Cubans feeling the pinch as Trump cruise ban bites

Author: Agencies


The waxy sheen on his splendid 1934 Ford glimmers in the Caribbean sun, but nobody is hiring Estaban Estrada’s red and white convertible these days — the dollars have dried up now that US cruise liners are no longer calling at Havana.

Estrada’s pride and joy is one of a line of classic American automobiles lined up outide Havana’s baroque-style Cathedral, mostly idle since the Trump administration re-imposed travel restrictions this month.

“We are all stopped when normally we would all be working,” says Estrada, as dozens of his colleagues shoot the breeze on nearby benches. “And this has been going on now for several days.”

He calls out to two passing women: “Taxi, princesses?”

Business had been good. In 2014, then-president Barack Obama broke new diplomatic ground with the communist-run island and its leader Raul Castro.

US cruise liners began calling at Havana as decades of Cold War chill thawed. Estrada began taking American tourists around Havana’s must-sees: the Malecon, Revolution Square and the Capitol.

The San Cristobal restaurant on San Rafael street became a landmark on the tourist trail after Obama dined there during his breakthrough trip in 2016.

Owner Carlos Cristobal Marques has seen a sharp downturn in business in recent weeks. “Today we are 20 percent full, yesterday we served only six tables all day.”

‘No plan B’

Nearly 900,000 tourists visited the island on cruise ships last year, according to official figures.

Almost 40 percent were American tourists bringing much-needed dollars after nearly six decades of US embargo.

Cuba seemed set to welcome record numbers of US cruise ship tourists this year, with 250,000 arriving in the first four months of 2019 alone, double the rate of the previous year.

Then, on June 4, President Donald Trump made good on his threat to tighten the economic squeeze on Cuba, angered over Havana’s support for Venezuela’s socialist regime.

On June 5, the old American cars lined up on Havana’s dockside as the last American ship sailed out, their drivers waving, bidding farewell to a regular source of dollars after Trump targeted the most common way US tourists visit the island.

“European tourists usually come in the winter, so the ones that allowed us to keep working were American tourists from the cruise ships,” Estrada says.

Their departure means the Cuban state is also denied revenue from docking fees and taxes paid by the cruise companies.
“Yesterday, I did not work for the day,” says Hector, who drives an old Chevrolet. “I’m giving myself a month, six weeks tops, and if it goes on like this, I’m turning in my licence.”

Costs must be paid regardless of business, he says — licence, parking, gas and insurance cost up to $30 a day.
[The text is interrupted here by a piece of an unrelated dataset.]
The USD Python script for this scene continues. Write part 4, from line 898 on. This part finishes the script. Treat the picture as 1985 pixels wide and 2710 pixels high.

Like his colleagues, he says the Cuban authorities, taken off guard by Trump’s cruise ship ban, “have no Plan B”.

Generous Americans

Instead, Trump’s policies have driven Cuba “backwards”.

Yoel Montano, 44, had bet heavily on the surge of American tourists. A farmer, he left his tobacco fields to ply Havana’s tourist trade with a horse and carriage. Now his mare “Mulata” stands idle in the shade of a tree in the old town.

“When the cruise ships came, the whole country was alive, there were a lot of tourists. Today, the places are empty. It’s too sad.”
Trump “wants to finish us. He’s crazy!”

The US president had deprived him of “the best tourists, Americans. They are kind.”

At the “Al Pirata” restaurant in the cobbled streets of the tourist quarter, proprietor Eddy Basulto bemoans the departure of the Americans, who he says were “big tippers.”

“Our business is down 60 percent,” says Basulto.

“This morning, I only sold two breakfasts. But whenever the cruise ship arrived, I had three sittings in a row.”